The other side of this universal inclusion of the individual is its individualization. The structure of modern society consists in blanks being defined such as to be filled by individual decisions yet to be undertaken, and to be undertaken without recourse to any universal criteria of what is right and what is wrong. These blanks obey the social logic, so to speak, not of the individual and its needs and desires, but of their networking among further chances to buy and sell, command and obey, love and be loved, discover as true and as false, decide as legal or illegal, belief and disbelief, or percept as beautiful or ugly.
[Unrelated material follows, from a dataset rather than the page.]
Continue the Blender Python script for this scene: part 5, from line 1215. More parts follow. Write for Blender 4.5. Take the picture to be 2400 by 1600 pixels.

To have to do this, and to do this all day and every day, indeed demands a lot of these individuals imitating each other yet also having to distinguish themselves from one another. *Morals* come in handy to provide the modern society with a re-entry which refers to a sort of transcendental values, which allow both to affirm and to negate what is here to be decided on every day. Morals provide for values which, on the one hand, are subject to comparison and criticism just as anything else in the modern society, yet, on the other, again and again try to get beyond comparison and criticism even if that proves to be in vain. Morals gets along with any one of these success media of communication by bringing about differentiated sets of values, while at the same time applying for a unified version of the social order of the society subordinating everything to some *summum bonum*. Yet and much to the dismay of ethical philosophy such a hierarchy of values is impossible, since their very comparison is impossible due to their being based on individual utilities which are beyond social judgement (Kenneth J. Arrow). That is why morals is suitable as the reflection form of modern printing press society in the first place. Values are beyond comparison and criticism. That is why people keep to think that they can claim them to found their comparisons and criticisms on them.

Perhaps fatally this feature of morals being beyond comparison in modernity is focusing particularly on the *evil*, not only on the good. The evil is considered to be beyond intelligibility, i.e. beyond comparison and criticism. That seems to be part of a possible explanation of the attractiveness of the evil as a position to look at, and not only look at, but also to rely on for possible interventions into, the society (see Marquis de Sade, Charles Baudelaire, Joseph Conrad, Fyodor M. Dostoevsky). The evil is as restless as steady, as radically individual as beyond individuality, as critical as beyond criticism, and, above all, as attractive as repulsive. In modern society it takes the place of both the gods and the reality, wrapping these into a semantics of horror and seduction, which is neither religious nor objectivistic but searching for the impossible becoming true, thus bringing the meaning form of modern society to its vanishing point.